After a one-year hiatus, Lawrence’s River City Reading Festival is returning for 2010.

Altrusa International of Lawrence, a nonprofit organization for women with a focus on promoting literacy, is staging the festival from 10 a.m. to 2 p.m. Saturday at the Lawrence Public Library, 707 Vt.

Altrusa canceled the 2009 event due to a lack of sponsorships, and the library will be a community sponsor for the 2010 event.

The festival started in 2007 when the headliner was Jim Lehrer, host of “NewsHour with Jim Lehrer” on PBS, and the 2008 headliner was Thomas Frank, author of “What’s the Matter with Kansas?” and “The Wrecking Crew.”

The 2010 festival will specifically target pre-kindergarten through sixth-grade children. It will include author readings, activities and story-book characters in costume.

“We hope to make this an annual event with the library,” says this year’s organizer, Rhonda Green. “Children will meet several different authors, hear story tellers and engage in crafts that will make the stories come alive. There will also be storybook characters walking around, and it should be really fun.”
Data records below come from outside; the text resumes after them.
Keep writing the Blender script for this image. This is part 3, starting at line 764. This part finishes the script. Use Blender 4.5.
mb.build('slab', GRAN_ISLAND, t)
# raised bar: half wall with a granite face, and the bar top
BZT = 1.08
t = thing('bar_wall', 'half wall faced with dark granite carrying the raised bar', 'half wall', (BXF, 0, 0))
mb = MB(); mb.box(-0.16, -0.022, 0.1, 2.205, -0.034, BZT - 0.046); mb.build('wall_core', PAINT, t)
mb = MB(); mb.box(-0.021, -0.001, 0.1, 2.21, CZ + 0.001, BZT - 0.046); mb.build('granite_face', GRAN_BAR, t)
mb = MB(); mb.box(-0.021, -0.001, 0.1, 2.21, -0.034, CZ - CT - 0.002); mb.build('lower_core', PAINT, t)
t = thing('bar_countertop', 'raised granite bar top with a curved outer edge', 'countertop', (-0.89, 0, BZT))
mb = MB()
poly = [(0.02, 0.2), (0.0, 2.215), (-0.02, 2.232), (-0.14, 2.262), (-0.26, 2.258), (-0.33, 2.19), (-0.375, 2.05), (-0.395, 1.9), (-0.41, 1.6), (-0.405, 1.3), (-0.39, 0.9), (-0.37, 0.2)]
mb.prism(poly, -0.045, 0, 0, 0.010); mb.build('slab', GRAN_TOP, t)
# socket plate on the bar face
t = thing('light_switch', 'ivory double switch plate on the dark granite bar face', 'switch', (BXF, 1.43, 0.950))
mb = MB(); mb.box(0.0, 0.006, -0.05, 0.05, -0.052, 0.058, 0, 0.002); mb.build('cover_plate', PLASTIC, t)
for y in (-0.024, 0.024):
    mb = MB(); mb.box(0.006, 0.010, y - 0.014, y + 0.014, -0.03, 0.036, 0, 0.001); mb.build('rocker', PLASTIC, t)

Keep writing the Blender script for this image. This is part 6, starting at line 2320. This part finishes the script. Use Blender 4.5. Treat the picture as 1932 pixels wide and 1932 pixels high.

Younger children from preschool to third grade will meet Kate Klise, who has written nearly 20 children’s books, and storyteller Priscilla Howe. Older children from third through sixth grades will meet Lois Ruby, author of “The Secret of Laurel Oakes,” graphic artist and novelist Ande Parks and Ann Ingalls, writer of “Little Piano Girl.”

The event is the brainchild of Altrusa member Kassie Edwards, who attended a festival in Florida and wanted to bring her experience to the children of Lawrence.

Edwards has been a member of the international service organization for four years, although the national organization has been around since World War I and the Lawrence chapter since 1951.

Edwards was recognized at the 2009 Altrusa International Convention for her efforts to promote literacy in Lawrence and bringing the festival to town, and she donated the money she received from the $500 leadership prize to this year’s event.

“This organization is truly about altruism,” she says. “It’s doing for others without the expectation of return.”